Friday, February 20, 2009

Chris Buttars needs to get off of the cross - he brought it all on himself

Utah legislator Chris Buttars lost his committee chairmanship today after anti-gay comments he made to a documentary filmmaker. He of course took the tone of a martyr:

In recent years, registering opposition to the homosexual agenda has become almost impossible. Political correctness has replaced open and energetic debate. Those who dare to disagree with the homosexual agenda are labeled “haters,” and “bigots,” and are censured by their peers.

The poor thing. What exactly did he say again?:

Homosexuality will always be a sexual perversion. And you say that around here now and everybody goes nuts. But I don’t care.”

…”They’re mean. They want to talk about being nice. They’re the meanest buggers I have ever seen.”

And just seconds later, Buttars draws a comparison between some gays and radical Muslims. “It’s just like the Muslims. Muslims are good people and their religion is anti-war. But it’s been taken over by the radical side.”

…Buttars: “What is the morals of a gay person? You can’t answer that because anything goes.”

And finally, this is how senator Buttars refers to the “radical gay movement.” “They’re probably the greatest threat to America going down I know of.”

What Buttars did was conduct unbecoming of an elected official. It's one thing to think that homosexuality is a sin, but his comments were something altogether different.

Buttars isn't being called to the carpet because of a "gay agenda." He is being called to the carpet because he let his mouth speak before his brain had time to tell his mouth to shut up.

If he had said the same thing about women, or Jewish people, or those of another religon or African-Americans, I really don't think he would be getting as much sympathy.

And it leads me to ask this question - Why is it that some people feel that they can say anything negative about lgbts and then try to gain sympathy when they are criticized for it?

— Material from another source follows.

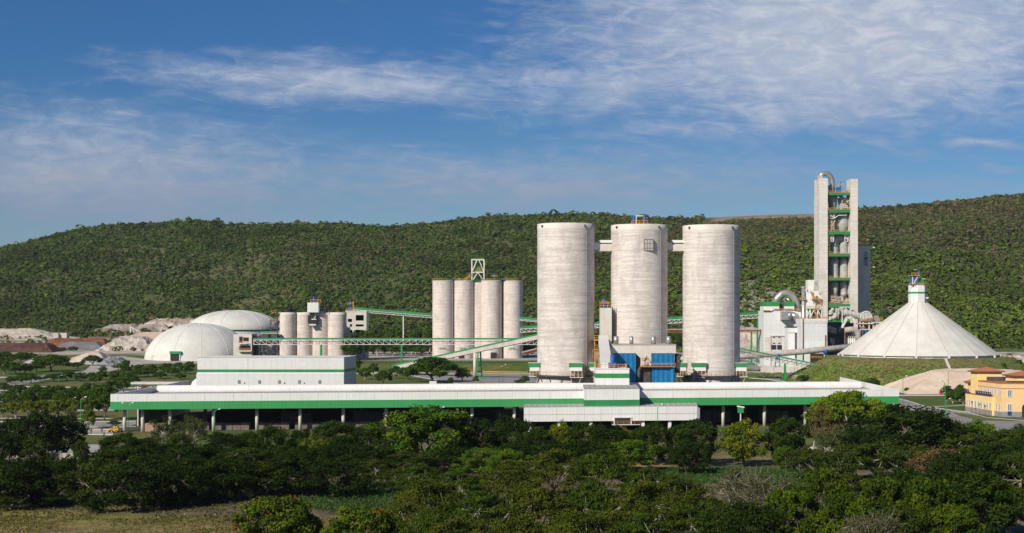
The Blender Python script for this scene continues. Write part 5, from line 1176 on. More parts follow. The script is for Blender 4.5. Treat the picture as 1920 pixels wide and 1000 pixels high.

Is it that much of open season on lgbts that we have to allow ourselves to be disrespected in ways that no other group would?

This has nothing to do with "opposing the gay agenda." It has to do with respect and no matter how you feel on the issue, no group should have to sit and allow themselves to be disrespected.

Buttars needs to get off of the cross and take his lumps like a man.
Note to the African-American community - The religious right doesn't care about you

A quick quiz:

The New York Post just published a highly racist editorial cartoon depicting the first black president of the United States as a dead chimpanzee.

What do you do?

A. Criticize the cartoonist for creating the racist cartoon?

B. Criticize the New York Post for publishing the racist cartoon?

C. Ignore the racist cartoon entirely and criticize U.S. Attorney General Eric Holder for commenting (pretty much at the same time frame that the cartoon was published) that when it comes to discussing racial issues, the country is a nation of cowards?

If you are One News Now and Rev. Harry Jackson, the answer is C:

Bishop Harry Jackson, Jr., a Maryland pastor and chairman of the High Impact Leadership Coalition, disagrees with Holder and says it was "horrible" for the attorney general to read those comments as a prepared speech.

"He intended to give us a signal, however, that he was going to overcome cowardice as he administrates and adjudicates the law of the land. And he began to list, somewhere toward the end, that blacks had opened the door for women's rights, for other groups," he notes. "And I can't help but think that he is going to try to prosecute affirmative action cases and even cases that deal with gay rights and issues such as hate rimes in the days ahead."

There is no big point to be made here.

But it's something to remember the next time One News Now, Jackson or anyone connected with religious right groups pretend as if they are the black community's savior against those so-called "evil gays who are trying to exploit the civil rights movement to validate their sinful lifestyle."

The black community should remember that sometimes those who claim to be your saviors are the ones you should be wary of.
Religious right attacking United American Families Act through semantics

Yesterday, Peter LaBarbera referred to a certain bill as the "Foreign Homosexual Lovers Importation Act of 2009."

This bill is actually called the “United American Families Act” and it would make a small change to existing immigration law to close a loophole barring gay and lesbian Americans in committed relationships with foreign partners from sponsoring their partner for a green card. These same-sex binational couples are denied the right that opposite-sex couples have been afforded for decades - the right to legally keep their families together in the United States.

LaBarbera's inaccurate and very rude phrasing of the bill (Foreign Homosexual Lovers Importation Act of 2009) seems to be the first step in trying to defeat it - i.e. branding the bill as something negative.

I sincerely doubt that LaBarbera has thought of this on his own. Someone has looked at this bill and reduced it to a single factoid - those homosexuals don't have stable relationships. They just want to use this law to try and force acceptance for their lifestyle.

Now comes the press releases and the news articles from places like One News Now, Lifesite and World Net Daily.

Then comes the one-sided radio shows brought to you by Focus on the Family and the Liberty Counsel.

And let's not forget the television talk shows, conservative columnists, and blogs.

Not bad in terms of planning.

Not very Christian either, but I guess it doesn't matter.